The Scots Confession (1560) was written mostly by John Knox, student of Calvin and father of English-speaking Reformed Christianity.
The German Heidelberg Catechism (1563) and the Swiss Second Helvetic Confession (1566) are, as we have noted, probably the two most widely accepted confessional statements among Reformed Christians throughout the world.
The originally British Westminster Confession and Catechisms (1647) have been the primary standard for the Presbyterian branch of the Reformed family not only in our country but wherever Presbyterian Churches have sent missionaries.
The The Theological Declaration of Barmen (1933), written by Lutheran and Reformed Christians working together (and thus another ecumenical document), confesses the lordship of Christ especially in relation to political issues that are critical for all Christians in the modern world.
The Confession of 1967, the only specifically American confession in the book, addresses critical issues of Christian faithfulness in our time and place.
A Brief Statement of Faith was drafted in 1983, when the Presbyterian Church (U.S.A.) was formed by the reunion of the United Presbyterian Church in the United States of America and the Presbyterian Church in the United States.
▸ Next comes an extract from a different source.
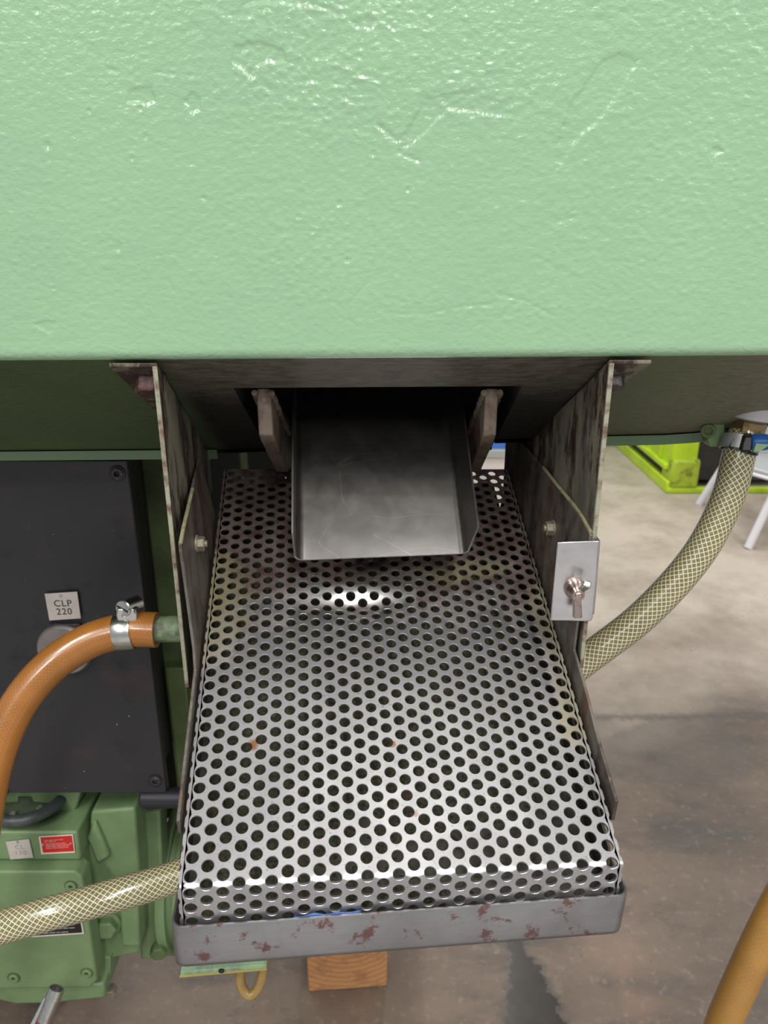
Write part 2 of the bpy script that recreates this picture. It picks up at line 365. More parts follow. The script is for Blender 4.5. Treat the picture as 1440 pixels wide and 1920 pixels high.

Both bodies recognized the realities of diversity and disagreement in both the church and the world, but members of the drafting committee sought to articulate Presbyterians' common identity with this statement of faith. The Brief Statement of Faith is available on-line here.
The Book of Confessions as a whole enriches our understanding of what it means to be Reformed Christians, helps us escape the provincialism to which we have been prone, and expresses our intention to join the worldwide family of Reformed churches that is far bigger and more inclusive than our particular denomination.